*YOUR TASK*
Write the listing below out again exactly, dropping the images.

---------------

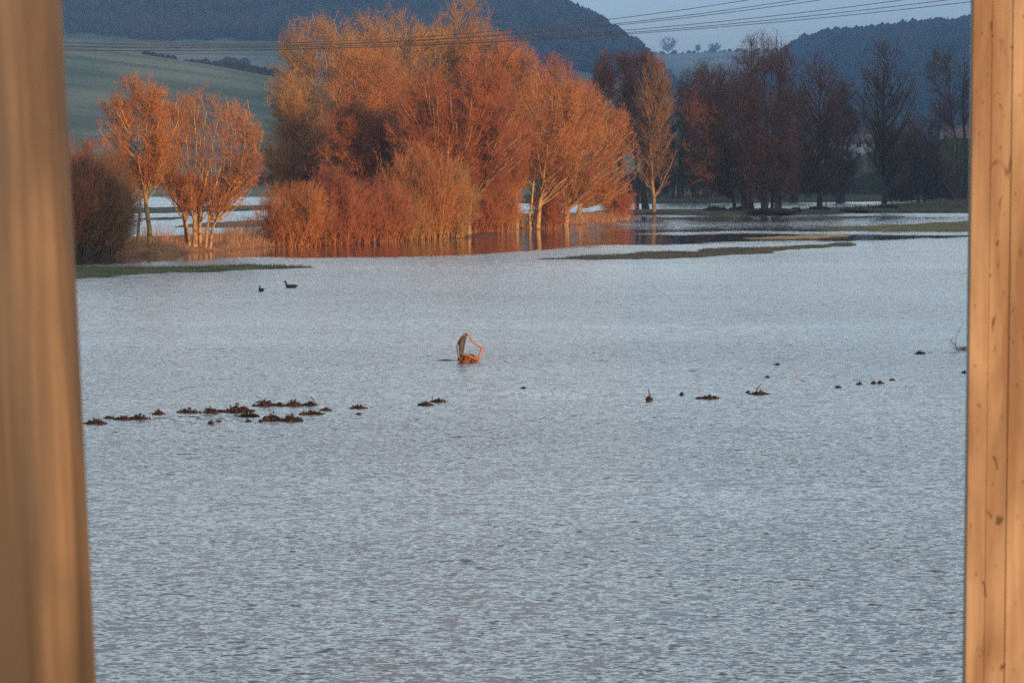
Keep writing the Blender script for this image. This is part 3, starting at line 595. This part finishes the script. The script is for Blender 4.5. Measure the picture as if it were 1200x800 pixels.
# driftwood and root mounds at the feet of the right row
def mound(x, y, w, h, label, seed, n=40):
    rs = np.random.RandomState(seed); wx_, wy_ = at(x, y, .1); s = wy_/F; W = w*s/2; Hh = h*s; mb = MB()
    V0, T0 = ICO; V = V0*(1+.5*(rs.rand(len(V0), 1)-.5))*np.array([W, W*.7, Hh*.8]); mb.add(V+np.array([0, 0, .05]), T0)
    for i in range(n):
        a = rs.rand()*6.28; r = rs.rand()**.5; c = np.array([math.cos(a)*r*W*1.1, math.sin(a)*r*W*.8, Hh*.5*(1-r)]); d = rs.normal(size=3); d[2] = abs(d[2])*.7; d /= np.linalg.norm(d); l = rs.uniform(.2, .8)*min(W, 1.6)
        mb.tube([c-d*l*.3, c+d*l*.3+rs.normal(size=3)*.05*l, c+d*l*.7], [.05, .04, .015], 4)
    o = mb.build('root_mound', M['debris'], loc=(wx_, wy_, max(.0, float(ground_h(np.array([wx_]), np.array([wy_]))[0][0])))); return tag(o, label, 'debris', 'mounds of roots and driftwood by the right row')
for i, (x, y, w, h, l) in enumerate([(740, 251, 24, 2.5, 'low driftwood heap left of the lit single tree'), (767, 250.5, 22, 3, 'small root mound at the foot of the lit single tree'), (838, 249.5, 30, 5, 'pile of branches left of the forked foot'), (868, 249, 26, 5, 'root mound under the forked foot'), (905, 251, 56, 6, 'widest root mound, under the bundle of trunks'), (932, 250, 14, 4, 'small dark heap right of the bundle of trunks'), (960, 248, 24, 4, 'root mound under the tree with the reddish foot'), (1000, 248.5, 40, 3.5, 'flat driftwood heap left of the lone grey tree'), (1036, 247, 34, 5, 'root mound under the lone grey tree')]):
    mound(x, y, w, h, l, 70+i)
def sapling(x, y, top, label, seed):
    rs = np.random.RandomState(seed); wx_, wy_ = at(x, y, .1); H = atY(x, top, wy_)[2]; e = empty('sapling', (wx_, wy_, -.05), label, 'sapling', 'young stems standing in the flood'); mb = MB()
    P = np.array([[rs.normal()*.02*i, 0, H*i/6] for i in range(7)]); mb.tube(P, np.linspace(.06, .02, 7), 6); mb.build('stem', bd, e)
    cb = MB(); B2, R2 = grow(rs, P[None], np.linspace(.06, .02, 7)[None], 14, H*.4, (.3, .8), .4, 3, .018, .4, 1); cb.add(*tubes(B2, R2, 3)); B3, R3 = grow(rs, B2, R2, 5, .35, (.3, .8), .3, 1, .01); cb.add(*cones(B3, .009)); cb.build('crown', td, e)
    kb = MB(); V0, T0 = ICO; kb.add(V0*(1+.3*(rs.rand(len(V0), 1)-.5))*np.array([.28, .25, .2])+np.array([0, 0, .1]), T0); kb.build('root_clump', M['debris'], e)
sapling(968, 245.5, 205, 'young stem with a dark clump at its foot, nearer the reddish-footed tree', 91)
sapling(980, 245, 200, 'young stem with a dark clump at its foot, right one of two', 92)

# ------------------------------------------------------------------ buildings far right
M['wall'] = noise_mat('white render', (.50, .50, .48), (.62, .61, .58), .8); M['roof'] = noise_mat('old red tiles', (.12, .055, .042), (.18, .085, .06), 2)
M['glass'] = noise_mat('dark window glass', (.03, .035, .04), (.05, .055, .06), 1, rough=.15, spec=.5); M['board'] = noise_mat('dark boards', (.035, .03, .027), (.07, .055, .045), 2, stretch=(6, 1, 1))
def house(x, ybase, Y, w, d, hw_, hr, label, nwin, rows, wall, name='house', rz=0):
    X, _, _ = atY(x, ybase, Y); gz = float(ground_h(np.array([X]), np.array([Y]))[0][0])-.2; e = empty(name, (X, Y, gz), label, 'house' if name == 'house' else 'shed', rz=rz)
    V = [(-w/2, -d/2, 0), (w/2, -d/2, 0), (w/2, d/2, 0), (-w/2, d/2, 0), (-w/2, -d/2, hw_), (w/2, -d/2, hw_), (w/2, d/2, hw_), (-w/2, d/2, hw_), (-w/2, 0, hw_+hr), (w/2, 0, hw_+hr)]
    meshobj('wall', V, [[(0, 1, 5, 4), (1, 2, 6, 5), (2, 3, 7, 6), (3, 0, 4, 7)], [(5, 6, 9), (7, 4, 8)]], wall, e)
    o = .4; k = hr/(d/2); mb = MB()
    for sg in (-1, 1):
        a = [(-w/2-o, sg*(d/2+o), hw_-o*k+.06), (w/2+o, sg*(d/2+o), hw_-o*k+.06), (w/2+o, 0, hw_+hr+.06), (-w/2-o, 0, hw_+hr+.06)]; b = [(p[0], p[1], p[2]+.15) for p in a]
        q = [(0, 1, 2, 3), (7, 6, 5, 4), (0, 4, 5, 1), (1, 5, 6, 2), (2, 6, 7, 3), (3, 7, 4, 0)]; mb.add(a+b, q)
    rf = mb.build('roof', M['roof'] if name == 'house' else M['board'], e)
    if name == 'house': c = box_mesh('chimney', (w*.2, -.35, hw_+hr-.6), (w*.2+.7, .35, hw_+hr+.9), M['roof'], rf)
    for r in range(rows):
        for i in range(nwin):
            xx = -w/2+w*(i+.5)/nwin; zz = 1.0+r*2.8; f = MB()
            for (a, b) in (((xx-.6, zz), (xx-.5, zz+1.4)), ((xx+.5, zz), (xx+.6, zz+1.4)), ((xx-.5, zz), (xx+.5, zz+.1)), ((xx-.5, zz+1.3), (xx+.5, zz+1.4))):
                lo = (a[0], -d/2-.06, a[1]); hi = (b[0], -d/2-.003, b[1]); Vv = [(p, q_, r_) for p in (lo[0], hi[0]) for q_ in (lo[1], hi[1]) for r_ in (lo[2], hi[2])]; f.add(Vv, [(0, 1, 3, 2), (4, 6, 7, 5), (0, 4, 5, 1), (2, 3, 7, 6), (0, 2, 6, 4), (1, 5, 7, 3)])
            wn_ = f.build('window', M['board'], e); box_mesh('pane', (xx-.5, -d/2-.03, zz+.1), (xx+.5, -d/2-.004, zz+1.3), M['glass'], wn_)
    return e
house(1004, 209, 660, 8, 7, 5.0, 2.2, 'white house glimpsed between the dark trees of the right row', 3, 2, M['wall'])
house(1128, 205, 700, 12, 9, 5, 4.2, 'pale house with a red tiled roof behind the curved trunks by the right post', 4, 2, M['wall'], rz=.15)
house(1056, 236, 338, 2.6, 2.4, 1.7, .5, 'small dark board hut right of the lone grey tree', 0, 0, M['board'], name='hut')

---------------

*RESPONSE*
Keep writing the Blender script for this image. This is part 3, starting at line 595. This part finishes the script. The script is for Blender 4.5. Measure the picture as if it were 1200x800 pixels.
# driftwood and root mounds at the feet of the right row
def mound(x, y, w, h, label, seed, n=40):
    rs = np.random.RandomState(seed); wx_, wy_ = at(x, y, .1); s = wy_/F; W = w*s/2; Hh = h*s; mb = MB()
    V0, T0 = ICO; V = V0*(1+.5*(rs.rand(len(V0), 1)-.5))*np.array([W, W*.7, Hh*.8]); mb.add(V+np.array([0, 0, .05]), T0)
    for i in range(n):
        a = rs.rand()*6.28; r = rs.rand()**.5; c = np.array([math.cos(a)*r*W*1.1, math.sin(a)*r*W*.8, Hh*.5*(1-r)]); d = rs.normal(size=3); d[2] = abs(d[2])*.7; d /= np.linalg.norm(d); l = rs.uniform(.2, .8)*min(W, 1.6)
        mb.tube([c-d*l*.3, c+d*l*.3+rs.normal(size=3)*.05*l, c+d*l*.7], [.05, .04, .015], 4)
    o = mb.build('root_mound', M['debris'], loc=(wx_, wy_, max(.0, float(ground_h(np.array([wx_]), np.array([wy_]))[0][0])))); return tag(o, label, 'debris', 'mounds of roots and driftwood by the right row')
for i, (x, y, w, h, l) in enumerate([(740, 251, 24, 2.5, 'low driftwood heap left of the lit single tree'), (767, 250.5, 22, 3, 'small root mound at the foot of the lit single tree'), (838, 249.5, 30, 5, 'pile of branches left of the forked foot'), (868, 249, 26, 5, 'root mound under the forked foot'), (905, 251, 56, 6, 'widest root mound, under the bundle of trunks'), (932, 250, 14, 4, 'small dark heap right of the bundle of trunks'), (960, 248, 24, 4, 'root mound under the tree with the reddish foot'), (1000, 248.5, 40, 3.5, 'flat driftwood heap left of the lone grey tree'), (1036, 247, 34, 5, 'root mound under the lone grey tree')]):
    mound(x, y, w, h, l, 70+i)
def sapling(x, y, top, label, seed):
    rs = np.random.RandomState(seed); wx_, wy_ = at(x, y, .1); H = atY(x, top, wy_)[2]; e = empty('sapling', (wx_, wy_, -.05), label, 'sapling', 'young stems standing in the flood'); mb = MB()
    P = np.array([[rs.normal()*.02*i, 0, H*i/6] for i in range(7)]); mb.tube(P, np.linspace(.06, .02, 7), 6); mb.build('stem', bd, e)
    cb = MB(); B2, R2 = grow(rs, P[None], np.linspace(.06, .02, 7)[None], 14, H*.4, (.3, .8), .4, 3, .018, .4, 1); cb.add(*tubes(B2, R2, 3)); B3, R3 = grow(rs, B2, R2, 5, .35, (.3, .8), .3, 1, .01); cb.add(*cones(B3, .009)); cb.build('crown', td, e)
    kb = MB(); V0, T0 = ICO; kb.add(V0*(1+.3*(rs.rand(len(V0), 1)-.5))*np.array([.28, .25, .2])+np.array([0, 0, .1]), T0); kb.build('root_clump', M['debris'], e)
sapling(968, 245.5, 205, 'young stem with a dark clump at its foot, nearer the reddish-footed tree', 91)
sapling(980, 245, 200, 'young stem with a dark clump at its foot, right one of two', 92)

# ------------------------------------------------------------------ buildings far right
M['wall'] = noise_mat('white render', (.50, .50, .48), (.62, .61, .58), .8); M['roof'] = noise_mat('old red tiles', (.12, .055, .042), (.18, .085, .06), 2)
M['glass'] = noise_mat('dark window glass', (.03, .035, .04), (.05, .055, .06), 1, rough=.15, spec=.5); M['board'] = noise_mat('dark boards', (.035, .03, .027), (.07, .055, .045), 2, stretch=(6, 1, 1))
def house(x, ybase, Y, w, d, hw_, hr, label, nwin, rows, wall, name='house', rz=0):
    X, _, _ = atY(x, ybase, Y); gz = float(ground_h(np.array([X]), np.array([Y]))[0][0])-.2; e = empty(name, (X, Y, gz), label, 'house' if name == 'house' else 'shed', rz=rz)
    V = [(-w/2, -d/2, 0), (w/2, -d/2, 0), (w/2, d/2, 0), (-w/2, d/2, 0), (-w/2, -d/2, hw_), (w/2, -d/2, hw_), (w/2, d/2, hw_), (-w/2, d/2, hw_), (-w/2, 0, hw_+hr), (w/2, 0, hw_+hr)]
    meshobj('wall', V, [[(0, 1, 5, 4), (1, 2, 6, 5), (2, 3, 7, 6), (3, 0, 4, 7)], [(5, 6, 9), (7, 4, 8)]], wall, e)
    o = .4; k = hr/(d/2); mb = MB()
    for sg in (-1, 1):
        a = [(-w/2-o, sg*(d/2+o), hw_-o*k+.06), (w/2+o, sg*(d/2+o), hw_-o*k+.06), (w/2+o, 0, hw_+hr+.06), (-w/2-o, 0, hw_+hr+.06)]; b = [(p[0], p[1], p[2]+.15) for p in a]
        q = [(0, 1, 2, 3), (7, 6, 5, 4), (0, 4, 5, 1), (1, 5, 6, 2), (2, 6, 7, 3), (3, 7, 4, 0)]; mb.add(a+b, q)
    rf = mb.build('roof', M['roof'] if name == 'house' else M['board'], e)
    if name == 'house': c = box_mesh('chimney', (w*.2, -.35, hw_+hr-.6), (w*.2+.7, .35, hw_+hr+.9), M['roof'], rf)
    for r in range(rows):
        for i in range(nwin):
            xx = -w/2+w*(i+.5)/nwin; zz = 1.0+r*2.8; f = MB()
            for (a, b) in (((xx-.6, zz), (xx-.5, zz+1.4)), ((xx+.5, zz), (xx+.6, zz+1.4)), ((xx-.5, zz), (xx+.5, zz+.1)), ((xx-.5, zz+1.3), (xx+.5, zz+1.4))):
                lo = (a[0], -d/2-.06, a[1]); hi = (b[0], -d/2-.003, b[1]); Vv = [(p, q_, r_) for p in (lo[0], hi[0]) for q_ in (lo[1], hi[1]) for r_ in (lo[2], hi[2])]; f.add(Vv, [(0, 1, 3, 2), (4, 6, 7, 5), (0, 4, 5, 1), (2, 3, 7, 6), (0, 2, 6, 4), (1, 5, 7, 3)])
            wn_ = f.build('window', M['board'], e); box_mesh('pane', (xx-.5, -d/2-.03, zz+.1), (xx+.5, -d/2-.004, zz+1.3), M['glass'], wn_)
    return e
house(1004, 209, 660, 8, 7, 5.0, 2.2, 'white house glimpsed between the dark trees of the right row', 3, 2, M['wall'])
house(1128, 205, 700, 12, 9, 5, 4.2, 'pale house with a red tiled roof behind the curved trunks by the right post', 4, 2, M['wall'], rz=.15)
house(1056, 236, 338, 2.6, 2.4, 1.7, .5, 'small dark board hut right of the lone grey tree', 0, 0, M['board'], name='hut')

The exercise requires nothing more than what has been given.